--- Dataset extract ---
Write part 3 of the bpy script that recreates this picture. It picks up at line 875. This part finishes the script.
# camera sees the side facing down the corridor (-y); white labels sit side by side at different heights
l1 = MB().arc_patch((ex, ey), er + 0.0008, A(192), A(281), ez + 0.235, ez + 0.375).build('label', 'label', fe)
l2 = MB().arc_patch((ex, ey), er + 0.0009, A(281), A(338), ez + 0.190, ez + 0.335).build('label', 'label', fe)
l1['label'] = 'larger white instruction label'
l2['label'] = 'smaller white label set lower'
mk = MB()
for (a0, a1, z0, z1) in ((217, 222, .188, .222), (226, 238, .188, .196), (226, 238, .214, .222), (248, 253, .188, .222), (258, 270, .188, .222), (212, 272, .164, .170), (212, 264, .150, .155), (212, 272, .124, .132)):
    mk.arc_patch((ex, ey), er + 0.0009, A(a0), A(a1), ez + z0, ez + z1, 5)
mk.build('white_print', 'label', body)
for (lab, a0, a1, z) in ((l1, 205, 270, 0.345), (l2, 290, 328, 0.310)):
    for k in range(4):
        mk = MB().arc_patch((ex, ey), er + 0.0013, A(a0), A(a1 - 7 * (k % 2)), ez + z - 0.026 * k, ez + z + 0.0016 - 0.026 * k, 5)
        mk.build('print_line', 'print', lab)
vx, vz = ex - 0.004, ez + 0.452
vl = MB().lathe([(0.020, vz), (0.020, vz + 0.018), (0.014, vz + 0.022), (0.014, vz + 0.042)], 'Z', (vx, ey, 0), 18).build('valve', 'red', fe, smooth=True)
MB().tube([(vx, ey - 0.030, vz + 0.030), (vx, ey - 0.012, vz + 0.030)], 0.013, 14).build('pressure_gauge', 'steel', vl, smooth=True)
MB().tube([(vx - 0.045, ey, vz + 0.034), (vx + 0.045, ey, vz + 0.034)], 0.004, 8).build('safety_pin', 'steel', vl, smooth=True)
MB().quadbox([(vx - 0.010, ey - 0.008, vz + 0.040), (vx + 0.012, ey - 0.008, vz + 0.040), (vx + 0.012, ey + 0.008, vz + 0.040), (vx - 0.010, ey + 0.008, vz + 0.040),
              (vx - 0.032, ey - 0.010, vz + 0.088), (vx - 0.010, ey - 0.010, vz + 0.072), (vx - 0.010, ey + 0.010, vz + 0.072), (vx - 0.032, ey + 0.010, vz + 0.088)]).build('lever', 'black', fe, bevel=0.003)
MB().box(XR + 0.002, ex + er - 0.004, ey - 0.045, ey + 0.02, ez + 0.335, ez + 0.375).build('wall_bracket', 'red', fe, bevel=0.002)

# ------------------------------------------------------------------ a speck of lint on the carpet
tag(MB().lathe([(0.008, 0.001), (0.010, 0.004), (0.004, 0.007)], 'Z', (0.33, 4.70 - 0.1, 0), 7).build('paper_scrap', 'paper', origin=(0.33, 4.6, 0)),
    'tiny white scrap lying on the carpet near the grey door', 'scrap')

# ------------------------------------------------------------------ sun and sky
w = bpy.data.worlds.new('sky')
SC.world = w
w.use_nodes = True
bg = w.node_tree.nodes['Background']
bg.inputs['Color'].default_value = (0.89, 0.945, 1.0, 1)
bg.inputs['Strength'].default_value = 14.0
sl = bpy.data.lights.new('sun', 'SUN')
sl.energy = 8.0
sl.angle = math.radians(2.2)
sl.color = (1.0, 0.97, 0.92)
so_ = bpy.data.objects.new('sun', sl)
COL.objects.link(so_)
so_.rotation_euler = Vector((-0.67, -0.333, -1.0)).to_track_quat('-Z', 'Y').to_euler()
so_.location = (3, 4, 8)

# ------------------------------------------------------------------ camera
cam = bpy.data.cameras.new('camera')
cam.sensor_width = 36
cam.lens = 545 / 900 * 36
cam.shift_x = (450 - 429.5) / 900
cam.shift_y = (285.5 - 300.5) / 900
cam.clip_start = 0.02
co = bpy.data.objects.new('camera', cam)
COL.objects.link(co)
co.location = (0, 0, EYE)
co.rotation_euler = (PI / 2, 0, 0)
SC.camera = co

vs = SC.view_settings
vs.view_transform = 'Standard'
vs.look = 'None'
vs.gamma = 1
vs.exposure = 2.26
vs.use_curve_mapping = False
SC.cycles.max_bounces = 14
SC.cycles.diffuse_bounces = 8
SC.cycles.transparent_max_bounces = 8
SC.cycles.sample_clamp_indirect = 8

--- Problem details ---
Reproduce the whole listing word for word.

--- Response below ---
Write part 3 of the bpy script that recreates this picture. It picks up at line 875. This part finishes the script.
# camera sees the side facing down the corridor (-y); white labels sit side by side at different heights
l1 = MB().arc_patch((ex, ey), er + 0.0008, A(192), A(281), ez + 0.235, ez + 0.375).build('label', 'label', fe)
l2 = MB().arc_patch((ex, ey), er + 0.0009, A(281), A(338), ez + 0.190, ez + 0.335).build('label', 'label', fe)
l1['label'] = 'larger white instruction label'
l2['label'] = 'smaller white label set lower'
mk = MB()
for (a0, a1, z0, z1) in ((217, 222, .188, .222), (226, 238, .188, .196), (226, 238, .214, .222), (248, 253, .188, .222), (258, 270, .188, .222), (212, 272, .164, .170), (212, 264, .150, .155), (212, 272, .124, .132)):
    mk.arc_patch((ex, ey), er + 0.0009, A(a0), A(a1), ez + z0, ez + z1, 5)
mk.build('white_print', 'label', body)
for (lab, a0, a1, z) in ((l1, 205, 270, 0.345), (l2, 290, 328, 0.310)):
    for k in range(4):
        mk = MB().arc_patch((ex, ey), er + 0.0013, A(a0), A(a1 - 7 * (k % 2)), ez + z - 0.026 * k, ez + z + 0.0016 - 0.026 * k, 5)
        mk.build('print_line', 'print', lab)
vx, vz = ex - 0.004, ez + 0.452
vl = MB().lathe([(0.020, vz), (0.020, vz + 0.018), (0.014, vz + 0.022), (0.014, vz + 0.042)], 'Z', (vx, ey, 0), 18).build('valve', 'red', fe, smooth=True)
MB().tube([(vx, ey - 0.030, vz + 0.030), (vx, ey - 0.012, vz + 0.030)], 0.013, 14).build('pressure_gauge', 'steel', vl, smooth=True)
MB().tube([(vx - 0.045, ey, vz + 0.034), (vx + 0.045, ey, vz + 0.034)], 0.004, 8).build('safety_pin', 'steel', vl, smooth=True)
MB().quadbox([(vx - 0.010, ey - 0.008, vz + 0.040), (vx + 0.012, ey - 0.008, vz + 0.040), (vx + 0.012, ey + 0.008, vz + 0.040), (vx - 0.010, ey + 0.008, vz + 0.040),
              (vx - 0.032, ey - 0.010, vz + 0.088), (vx - 0.010, ey - 0.010, vz + 0.072), (vx - 0.010, ey + 0.010, vz + 0.072), (vx - 0.032, ey + 0.010, vz + 0.088)]).build('lever', 'black', fe, bevel=0.003)
MB().box(XR + 0.002, ex + er - 0.004, ey - 0.045, ey + 0.02, ez + 0.335, ez + 0.375).build('wall_bracket', 'red', fe, bevel=0.002)

# ------------------------------------------------------------------ a speck of lint on the carpet
tag(MB().lathe([(0.008, 0.001), (0.010, 0.004), (0.004, 0.007)], 'Z', (0.33, 4.70 - 0.1, 0), 7).build('paper_scrap', 'paper', origin=(0.33, 4.6, 0)),
    'tiny white scrap lying on the carpet near the grey door', 'scrap')

# ------------------------------------------------------------------ sun and sky
w = bpy.data.worlds.new('sky')
SC.world = w
w.use_nodes = True
bg = w.node_tree.nodes['Background']
bg.inputs['Color'].default_value = (0.89, 0.945, 1.0, 1)
bg.inputs['Strength'].default_value = 14.0
sl = bpy.data.lights.new('sun', 'SUN')
sl.energy = 8.0
sl.angle = math.radians(2.2)
sl.color = (1.0, 0.97, 0.92)
so_ = bpy.data.objects.new('sun', sl)
COL.objects.link(so_)
so_.rotation_euler = Vector((-0.67, -0.333, -1.0)).to_track_quat('-Z', 'Y').to_euler()
so_.location = (3, 4, 8)

# ------------------------------------------------------------------ camera
cam = bpy.data.cameras.new('camera')
cam.sensor_width = 36
cam.lens = 545 / 900 * 36
cam.shift_x = (450 - 429.5) / 900
cam.shift_y = (285.5 - 300.5) / 900
cam.clip_start = 0.02
co = bpy.data.objects.new('camera', cam)
COL.objects.link(co)
co.location = (0, 0, EYE)
co.rotation_euler = (PI / 2, 0, 0)
SC.camera = co

vs = SC.view_settings
vs.view_transform = 'Standard'
vs.look = 'None'
vs.gamma = 1
vs.exposure = 2.26
vs.use_curve_mapping = False
SC.cycles.max_bounces = 14
SC.cycles.diffuse_bounces = 8
SC.cycles.transparent_max_bounces = 8
SC.cycles.sample_clamp_indirect = 8